> _Short problem_
Print exactly the lines from the first one down to the line containing "MB().box(-2.3, 2.3, -.2, .2, 0, 1.3).build('stem', BARK, hd)", both ends included, with no pictures and nothing else.

> _Recorded information_
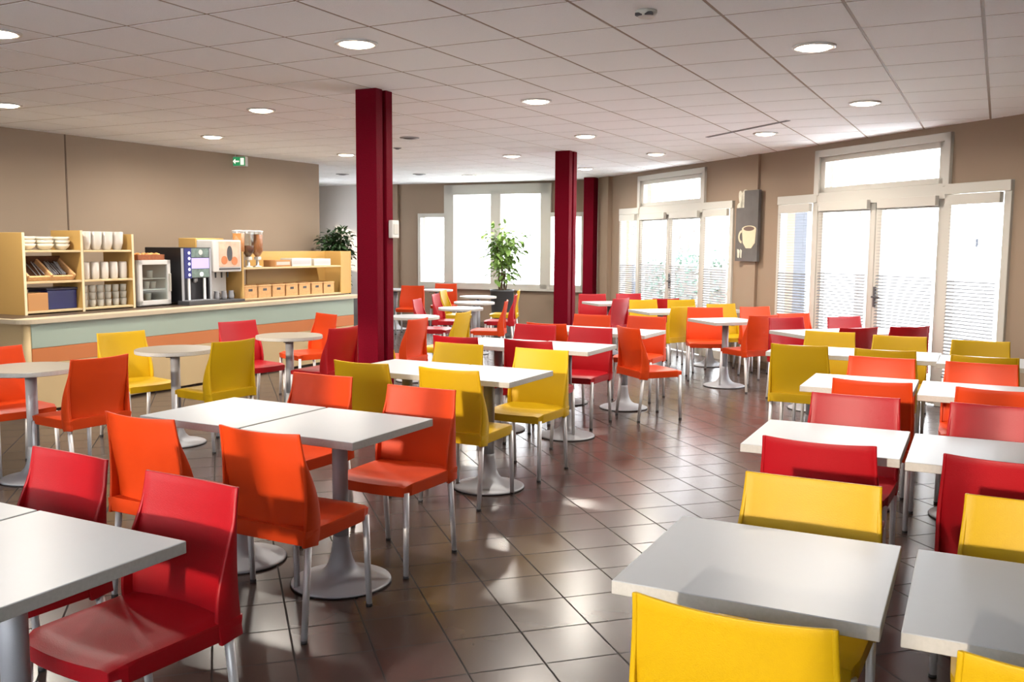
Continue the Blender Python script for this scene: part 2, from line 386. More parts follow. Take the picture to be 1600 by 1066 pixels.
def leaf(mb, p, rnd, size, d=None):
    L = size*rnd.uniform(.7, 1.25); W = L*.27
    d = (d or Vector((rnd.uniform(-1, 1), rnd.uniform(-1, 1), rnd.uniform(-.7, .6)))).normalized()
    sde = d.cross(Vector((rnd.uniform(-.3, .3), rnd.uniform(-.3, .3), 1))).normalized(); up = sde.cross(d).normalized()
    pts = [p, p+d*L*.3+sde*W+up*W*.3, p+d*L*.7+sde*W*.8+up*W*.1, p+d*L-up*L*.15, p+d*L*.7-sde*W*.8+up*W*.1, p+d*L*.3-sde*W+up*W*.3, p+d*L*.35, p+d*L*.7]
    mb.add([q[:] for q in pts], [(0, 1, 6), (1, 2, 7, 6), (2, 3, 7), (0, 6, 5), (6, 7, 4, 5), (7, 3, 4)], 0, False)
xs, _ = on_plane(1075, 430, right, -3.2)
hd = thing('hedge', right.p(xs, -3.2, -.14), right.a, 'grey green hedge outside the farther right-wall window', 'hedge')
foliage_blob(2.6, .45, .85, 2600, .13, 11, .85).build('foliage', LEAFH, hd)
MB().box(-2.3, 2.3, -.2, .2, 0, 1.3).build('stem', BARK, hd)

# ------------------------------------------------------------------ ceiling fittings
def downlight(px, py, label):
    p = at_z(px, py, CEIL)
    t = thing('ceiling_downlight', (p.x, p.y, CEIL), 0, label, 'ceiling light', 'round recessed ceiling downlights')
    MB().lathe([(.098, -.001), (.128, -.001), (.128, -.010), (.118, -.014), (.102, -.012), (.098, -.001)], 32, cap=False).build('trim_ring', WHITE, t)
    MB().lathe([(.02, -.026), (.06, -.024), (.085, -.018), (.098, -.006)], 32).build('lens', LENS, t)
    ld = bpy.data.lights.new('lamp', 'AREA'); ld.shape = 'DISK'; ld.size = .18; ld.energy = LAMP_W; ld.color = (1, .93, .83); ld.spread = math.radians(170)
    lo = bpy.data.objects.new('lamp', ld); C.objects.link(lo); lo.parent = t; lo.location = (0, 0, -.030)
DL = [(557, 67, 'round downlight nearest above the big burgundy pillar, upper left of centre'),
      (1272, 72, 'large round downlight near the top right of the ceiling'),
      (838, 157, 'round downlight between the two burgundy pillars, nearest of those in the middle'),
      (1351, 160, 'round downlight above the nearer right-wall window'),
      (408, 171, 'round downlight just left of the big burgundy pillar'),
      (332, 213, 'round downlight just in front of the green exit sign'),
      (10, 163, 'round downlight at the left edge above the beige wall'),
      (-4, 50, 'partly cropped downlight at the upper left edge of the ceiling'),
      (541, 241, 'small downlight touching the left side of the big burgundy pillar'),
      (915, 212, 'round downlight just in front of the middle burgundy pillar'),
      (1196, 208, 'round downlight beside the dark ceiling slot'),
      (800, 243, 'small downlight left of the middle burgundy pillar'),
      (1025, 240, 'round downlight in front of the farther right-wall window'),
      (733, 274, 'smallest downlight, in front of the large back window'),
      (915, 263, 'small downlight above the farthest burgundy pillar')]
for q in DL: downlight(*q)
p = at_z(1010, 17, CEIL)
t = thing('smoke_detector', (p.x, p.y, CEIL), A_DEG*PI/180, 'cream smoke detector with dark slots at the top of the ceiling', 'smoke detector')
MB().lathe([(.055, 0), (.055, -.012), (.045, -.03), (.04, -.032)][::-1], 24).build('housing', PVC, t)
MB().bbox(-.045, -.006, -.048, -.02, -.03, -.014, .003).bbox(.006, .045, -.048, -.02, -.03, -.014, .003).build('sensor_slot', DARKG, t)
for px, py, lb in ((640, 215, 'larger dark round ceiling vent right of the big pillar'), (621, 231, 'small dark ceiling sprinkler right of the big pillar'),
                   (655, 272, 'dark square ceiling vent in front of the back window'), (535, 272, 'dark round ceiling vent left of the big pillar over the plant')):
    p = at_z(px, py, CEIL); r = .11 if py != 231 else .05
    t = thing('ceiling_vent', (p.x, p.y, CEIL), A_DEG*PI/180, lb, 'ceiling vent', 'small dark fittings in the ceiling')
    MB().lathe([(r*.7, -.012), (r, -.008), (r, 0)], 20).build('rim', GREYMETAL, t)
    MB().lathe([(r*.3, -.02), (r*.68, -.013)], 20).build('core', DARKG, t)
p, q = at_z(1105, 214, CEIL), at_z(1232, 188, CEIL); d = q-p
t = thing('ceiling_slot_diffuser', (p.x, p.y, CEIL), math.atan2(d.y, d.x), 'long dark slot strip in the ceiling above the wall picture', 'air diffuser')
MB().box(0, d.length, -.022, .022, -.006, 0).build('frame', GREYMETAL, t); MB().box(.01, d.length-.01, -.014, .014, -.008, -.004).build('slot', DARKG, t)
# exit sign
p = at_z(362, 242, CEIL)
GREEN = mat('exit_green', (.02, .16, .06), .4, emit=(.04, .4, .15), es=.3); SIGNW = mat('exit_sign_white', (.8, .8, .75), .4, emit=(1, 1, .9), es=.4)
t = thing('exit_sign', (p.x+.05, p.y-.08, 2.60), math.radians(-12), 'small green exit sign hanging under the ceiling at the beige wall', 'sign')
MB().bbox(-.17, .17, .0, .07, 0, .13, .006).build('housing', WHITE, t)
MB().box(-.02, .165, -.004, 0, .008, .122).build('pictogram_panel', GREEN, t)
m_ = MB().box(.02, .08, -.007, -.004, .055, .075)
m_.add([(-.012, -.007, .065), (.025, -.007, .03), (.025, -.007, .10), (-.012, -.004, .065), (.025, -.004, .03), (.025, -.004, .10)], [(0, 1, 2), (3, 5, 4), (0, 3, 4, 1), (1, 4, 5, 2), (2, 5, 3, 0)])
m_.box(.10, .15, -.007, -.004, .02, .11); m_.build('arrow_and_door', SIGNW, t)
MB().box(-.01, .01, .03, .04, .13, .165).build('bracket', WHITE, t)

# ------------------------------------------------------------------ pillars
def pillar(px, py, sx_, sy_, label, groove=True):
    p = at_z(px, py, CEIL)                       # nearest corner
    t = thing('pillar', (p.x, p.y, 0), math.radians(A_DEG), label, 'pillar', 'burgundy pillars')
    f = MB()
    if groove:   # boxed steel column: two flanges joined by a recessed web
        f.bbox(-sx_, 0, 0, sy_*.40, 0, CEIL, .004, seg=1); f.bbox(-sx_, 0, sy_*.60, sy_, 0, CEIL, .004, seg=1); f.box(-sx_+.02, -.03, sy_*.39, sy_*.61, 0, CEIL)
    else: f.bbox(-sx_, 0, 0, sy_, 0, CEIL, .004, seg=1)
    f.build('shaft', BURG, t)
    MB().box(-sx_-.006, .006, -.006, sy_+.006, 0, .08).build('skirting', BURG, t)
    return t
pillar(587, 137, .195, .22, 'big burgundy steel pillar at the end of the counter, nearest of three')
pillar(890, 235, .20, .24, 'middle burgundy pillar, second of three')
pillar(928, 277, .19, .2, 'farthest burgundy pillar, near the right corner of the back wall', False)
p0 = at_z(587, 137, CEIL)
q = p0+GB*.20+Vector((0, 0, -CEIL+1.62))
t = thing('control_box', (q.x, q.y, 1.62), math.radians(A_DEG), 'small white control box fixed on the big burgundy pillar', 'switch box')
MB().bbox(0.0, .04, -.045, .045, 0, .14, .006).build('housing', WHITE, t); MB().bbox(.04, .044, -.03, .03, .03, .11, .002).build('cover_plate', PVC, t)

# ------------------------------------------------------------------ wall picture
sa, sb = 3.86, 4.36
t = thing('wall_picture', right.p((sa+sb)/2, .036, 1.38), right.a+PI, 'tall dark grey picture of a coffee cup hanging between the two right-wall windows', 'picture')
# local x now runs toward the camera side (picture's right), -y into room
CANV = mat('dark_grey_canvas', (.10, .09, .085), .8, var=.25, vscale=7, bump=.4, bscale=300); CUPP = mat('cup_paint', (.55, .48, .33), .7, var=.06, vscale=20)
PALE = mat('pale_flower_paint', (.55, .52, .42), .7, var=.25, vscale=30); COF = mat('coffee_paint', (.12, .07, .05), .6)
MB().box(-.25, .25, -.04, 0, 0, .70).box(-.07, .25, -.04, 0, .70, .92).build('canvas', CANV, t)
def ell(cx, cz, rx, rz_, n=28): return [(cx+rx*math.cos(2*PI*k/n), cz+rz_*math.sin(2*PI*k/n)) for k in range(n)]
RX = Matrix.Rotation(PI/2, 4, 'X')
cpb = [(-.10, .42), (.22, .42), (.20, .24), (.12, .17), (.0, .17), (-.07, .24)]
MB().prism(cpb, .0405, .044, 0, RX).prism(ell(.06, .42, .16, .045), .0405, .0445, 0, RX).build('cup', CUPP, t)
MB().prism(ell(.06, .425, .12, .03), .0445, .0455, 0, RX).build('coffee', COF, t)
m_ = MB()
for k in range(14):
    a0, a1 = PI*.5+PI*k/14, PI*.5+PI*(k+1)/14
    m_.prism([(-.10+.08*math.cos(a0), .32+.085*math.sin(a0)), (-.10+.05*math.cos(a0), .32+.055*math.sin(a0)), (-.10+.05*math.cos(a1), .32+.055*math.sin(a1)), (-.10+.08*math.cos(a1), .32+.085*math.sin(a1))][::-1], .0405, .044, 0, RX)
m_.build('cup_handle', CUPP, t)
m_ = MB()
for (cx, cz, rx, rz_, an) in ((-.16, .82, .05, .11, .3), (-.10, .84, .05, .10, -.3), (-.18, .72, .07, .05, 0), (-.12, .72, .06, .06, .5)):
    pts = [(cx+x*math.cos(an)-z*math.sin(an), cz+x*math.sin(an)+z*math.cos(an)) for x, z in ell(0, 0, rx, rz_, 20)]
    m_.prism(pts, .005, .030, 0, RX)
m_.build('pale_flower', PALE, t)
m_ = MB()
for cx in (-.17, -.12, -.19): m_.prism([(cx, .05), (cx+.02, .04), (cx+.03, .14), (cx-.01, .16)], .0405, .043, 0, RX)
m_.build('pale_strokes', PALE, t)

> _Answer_
Continue the Blender Python script for this scene: part 2, from line 386. More parts follow. Take the picture to be 1600 by 1066 pixels.
def leaf(mb, p, rnd, size, d=None):
    L = size*rnd.uniform(.7, 1.25); W = L*.27
    d = (d or Vector((rnd.uniform(-1, 1), rnd.uniform(-1, 1), rnd.uniform(-.7, .6)))).normalized()
    sde = d.cross(Vector((rnd.uniform(-.3, .3), rnd.uniform(-.3, .3), 1))).normalized(); up = sde.cross(d).normalized()
    pts = [p, p+d*L*.3+sde*W+up*W*.3, p+d*L*.7+sde*W*.8+up*W*.1, p+d*L-up*L*.15, p+d*L*.7-sde*W*.8+up*W*.1, p+d*L*.3-sde*W+up*W*.3, p+d*L*.35, p+d*L*.7]
    mb.add([q[:] for q in pts], [(0, 1, 6), (1, 2, 7, 6), (2, 3, 7), (0, 6, 5), (6, 7, 4, 5), (7, 3, 4)], 0, False)
xs, _ = on_plane(1075, 430, right, -3.2)
hd = thing('hedge', right.p(xs, -3.2, -.14), right.a, 'grey green hedge outside the farther right-wall window', 'hedge')
foliage_blob(2.6, .45, .85, 2600, .13, 11, .85).build('foliage', LEAFH, hd)
MB().box(-2.3, 2.3, -.2, .2, 0, 1.3).build('stem', BARK, hd)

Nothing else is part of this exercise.